[Begin DATA EXCERPT]

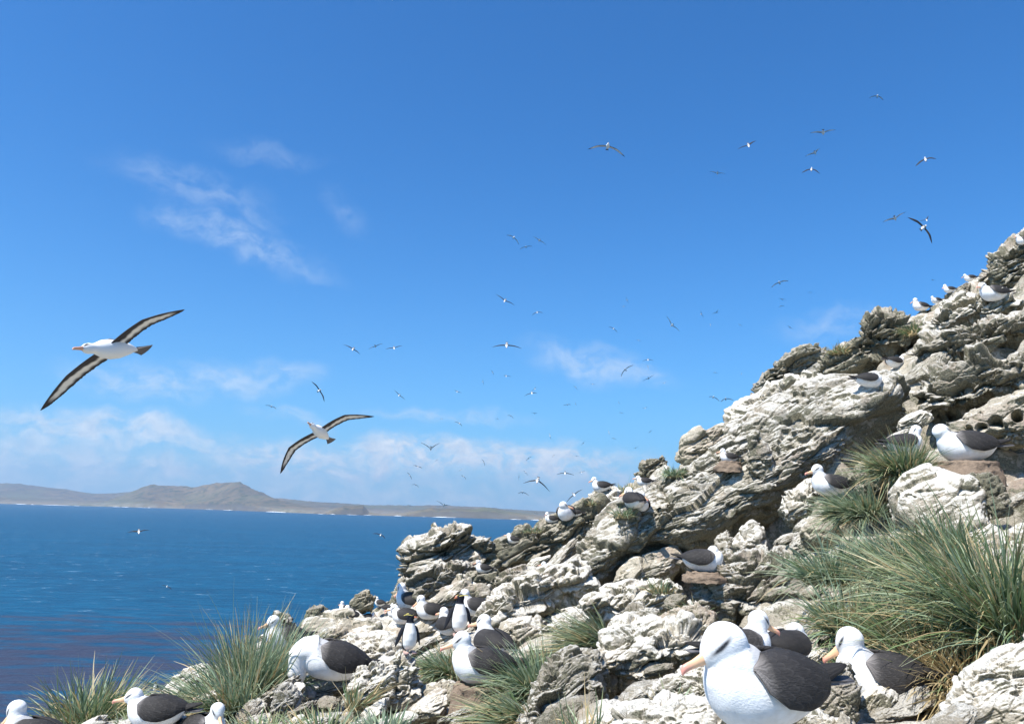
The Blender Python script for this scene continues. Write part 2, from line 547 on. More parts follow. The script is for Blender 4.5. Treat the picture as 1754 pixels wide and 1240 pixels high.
# terrain mesh: fan shaped grid, finer near the viewer, real hillside down to the sea behind the skyline
NU, NV = 1150, 1150
ug = np.concatenate([np.linspace(-1.5, -.70, 60)[:-1], np.linspace(-.70, .70, NU), np.linspace(.70, 1.6, 90)[1:]])
yr = np.interp(ug, ru, rY)
tv = np.linspace(0, 1, NV)
tq = np.linspace(0, 1, 260)
lq = np.exp(np.log(1.2) + (np.log(yr)[:, None] + .02 - np.log(1.2)) * tq[None])
zq = base_z(ug[:, None] * lq, lq).reshape(lq.shape)
elq = np.abs(np.diff((zq - CAMZ) / lq, axis=1))
arc = elq + .45 * np.diff(np.log(lq), axis=1)
arc = np.concatenate([np.zeros((len(ug), 1)), np.cumsum(arc, 1)], 1)
lt = np.stack([np.interp(tv * arc[i, -1], arc[i], lq[i]) for i in range(len(ug))])
far = yr[:, None] * 1.02 + (np.linspace(0, 1, 81)[1:] ** 1.7)[None] * 34
Yg = np.concatenate([lt, far], 1)
Xg = ug[:, None] * Yg
nu, nv = Yg.shape
Zg = base_z(Xg, Yg)
V = np.stack([Xg.ravel(), Yg.ravel(), Zg], -1)
Fq = grid_faces(nu, nv)
Nn = vnormals(V, Fq)
P = V.copy()
wv_ = np.stack([perlin(P / 2.2), perlin(P / 2.2 + 40), perlin(P / 2.2 + 80)], -1) * .55
Q = P + wv_
amp = np.clip(V[:, 1] / 7.0, .45, 1.35)
lay = sstep(V[:, 0] / V[:, 1], .18, .42) * sstep(V[:, 1], 8, 11)
d = fbm(Q / 1.9, 3) * .30
d += ridged(bedded(Q, 1.6) / 1.0, 3, .5) * .09
f1, f2, idv = worley(bedded(Q, 1.4) / .8)
d += sstep(f2 - f1, 0, .45) * .16
f1, f2, idv = worley(bedded(Q + 5, 1.5) / .36)
d += sstep(f2 - f1, 0, .5) * .06
d += fbm(P / .22, 3, .55) * .035
disp = Nn * ((d - .34) * amp)[:, None]
GROOVES = [([(1015, 1000), (1060, 965), (1120, 955), (1185, 948), (1250, 922), (1300, 892), (1355, 852), (1430, 815), (1480, 775), (1540, 722)], .42, 1.0),
           ([(1680, 785), (1720, 800), (1780, 815)], .5, 1.1), ([(1040, 1180), (1120, 1165), (1180, 1135)], .3, .5), ([(1400, 1040), (1340, 1062), (1270, 1068)], .3, .5)]
for gl, gw, gd in GROOVES:
    pts = []
    for (a_, b_) in gl:
        Yh, _ = ground_hit(a_, b_); q = at(a_, b_, Yh); pts.append((q.x, q.y))
    dmin = np.full(len(V), 9.)
    for (p0, p1) in zip(pts[:-1], pts[1:]):
        p0, p1 = np.array(p0), np.array(p1); e_ = p1 - p0
        t2 = np.clip(((V[:, :2] - p0) @ e_) / (e_ @ e_), 0, 1)
        dmin = np.minimum(dmin, np.linalg.norm(V[:, :2] - p0 - t2[:, None] * e_, axis=1))
    disp[:, 2] -= gd * np.exp(-(dmin / gw) ** 2)
fade = np.clip((V[:, 2] - (-.5)) / 3, 0, 1)
V = V + disp * fade[:, None]
V[:, 2] = np.maximum(V[:, 2], -1.2)
ground = link('hillside', mesh_np('hillside', V, Fq), M['ground'])
tag(ground, kind='structure')

# ------------------------------------------------------------------ traced rocks
BD = []        # surfaces for ray casting are all linked objects


def tri_pole(nr, nt, off0, off1, ring0, ringl):
    return


def resample(poly, n):
    P = np.array(poly + [poly[0]], float)
    seg = np.linalg.norm(np.diff(P, axis=0), axis=1)
    s = np.concatenate([[0], np.cumsum(seg)])
    t = np.linspace(0, s[-1], n, endpoint=False)
    Q = np.stack([np.interp(t, s, P[:, 0]), np.interp(t, s, P[:, 1])], -1)
    k = max(1, n // 70)
    ker = np.ones(2 * k + 1) / (2 * k + 1)
    return np.stack([np.convolve(np.concatenate([Q[-k:, i], Q[:, i], Q[:k, i]]), ker, 'valid') for i in (0, 1)], -1)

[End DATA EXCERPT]

SHORT TASK: Leave out the pictures and restate everything else word for word.

OUTPUT FOR THIS EXERCISE:
The Blender Python script for this scene continues. Write part 2, from line 547 on. More parts follow. The script is for Blender 4.5. Treat the picture as 1754 pixels wide and 1240 pixels high.
# terrain mesh: fan shaped grid, finer near the viewer, real hillside down to the sea behind the skyline
NU, NV = 1150, 1150
ug = np.concatenate([np.linspace(-1.5, -.70, 60)[:-1], np.linspace(-.70, .70, NU), np.linspace(.70, 1.6, 90)[1:]])
yr = np.interp(ug, ru, rY)
tv = np.linspace(0, 1, NV)
tq = np.linspace(0, 1, 260)
lq = np.exp(np.log(1.2) + (np.log(yr)[:, None] + .02 - np.log(1.2)) * tq[None])
zq = base_z(ug[:, None] * lq, lq).reshape(lq.shape)
elq = np.abs(np.diff((zq - CAMZ) / lq, axis=1))
arc = elq + .45 * np.diff(np.log(lq), axis=1)
arc = np.concatenate([np.zeros((len(ug), 1)), np.cumsum(arc, 1)], 1)
lt = np.stack([np.interp(tv * arc[i, -1], arc[i], lq[i]) for i in range(len(ug))])
far = yr[:, None] * 1.02 + (np.linspace(0, 1, 81)[1:] ** 1.7)[None] * 34
Yg = np.concatenate([lt, far], 1)
Xg = ug[:, None] * Yg
nu, nv = Yg.shape
Zg = base_z(Xg, Yg)
V = np.stack([Xg.ravel(), Yg.ravel(), Zg], -1)
Fq = grid_faces(nu, nv)
Nn = vnormals(V, Fq)
P = V.copy()
wv_ = np.stack([perlin(P / 2.2), perlin(P / 2.2 + 40), perlin(P / 2.2 + 80)], -1) * .55
Q = P + wv_
amp = np.clip(V[:, 1] / 7.0, .45, 1.35)
lay = sstep(V[:, 0] / V[:, 1], .18, .42) * sstep(V[:, 1], 8, 11)
d = fbm(Q / 1.9, 3) * .30
d += ridged(bedded(Q, 1.6) / 1.0, 3, .5) * .09
f1, f2, idv = worley(bedded(Q, 1.4) / .8)
d += sstep(f2 - f1, 0, .45) * .16
f1, f2, idv = worley(bedded(Q + 5, 1.5) / .36)
d += sstep(f2 - f1, 0, .5) * .06
d += fbm(P / .22, 3, .55) * .035
disp = Nn * ((d - .34) * amp)[:, None]
GROOVES = [([(1015, 1000), (1060, 965), (1120, 955), (1185, 948), (1250, 922), (1300, 892), (1355, 852), (1430, 815), (1480, 775), (1540, 722)], .42, 1.0),
           ([(1680, 785), (1720, 800), (1780, 815)], .5, 1.1), ([(1040, 1180), (1120, 1165), (1180, 1135)], .3, .5), ([(1400, 1040), (1340, 1062), (1270, 1068)], .3, .5)]
for gl, gw, gd in GROOVES:
    pts = []
    for (a_, b_) in gl:
        Yh, _ = ground_hit(a_, b_); q = at(a_, b_, Yh); pts.append((q.x, q.y))
    dmin = np.full(len(V), 9.)
    for (p0, p1) in zip(pts[:-1], pts[1:]):
        p0, p1 = np.array(p0), np.array(p1); e_ = p1 - p0
        t2 = np.clip(((V[:, :2] - p0) @ e_) / (e_ @ e_), 0, 1)
        dmin = np.minimum(dmin, np.linalg.norm(V[:, :2] - p0 - t2[:, None] * e_, axis=1))
    disp[:, 2] -= gd * np.exp(-(dmin / gw) ** 2)
fade = np.clip((V[:, 2] - (-.5)) / 3, 0, 1)
V = V + disp * fade[:, None]
V[:, 2] = np.maximum(V[:, 2], -1.2)
ground = link('hillside', mesh_np('hillside', V, Fq), M['ground'])
tag(ground, kind='structure')

# ------------------------------------------------------------------ traced rocks
BD = []        # surfaces for ray casting are all linked objects


def tri_pole(nr, nt, off0, off1, ring0, ringl):
    return


def resample(poly, n):
    P = np.array(poly + [poly[0]], float)
    seg = np.linalg.norm(np.diff(P, axis=0), axis=1)
    s = np.concatenate([[0], np.cumsum(seg)])
    t = np.linspace(0, s[-1], n, endpoint=False)
    Q = np.stack([np.interp(t, s, P[:, 0]), np.interp(t, s, P[:, 1])], -1)
    k = max(1, n // 70)
    ker = np.ones(2 * k + 1) / (2 * k + 1)
    return np.stack([np.convolve(np.concatenate([Q[-k:, i], Q[:, i], Q[:k, i]]), ker, 'valid') for i in (0, 1)], -1)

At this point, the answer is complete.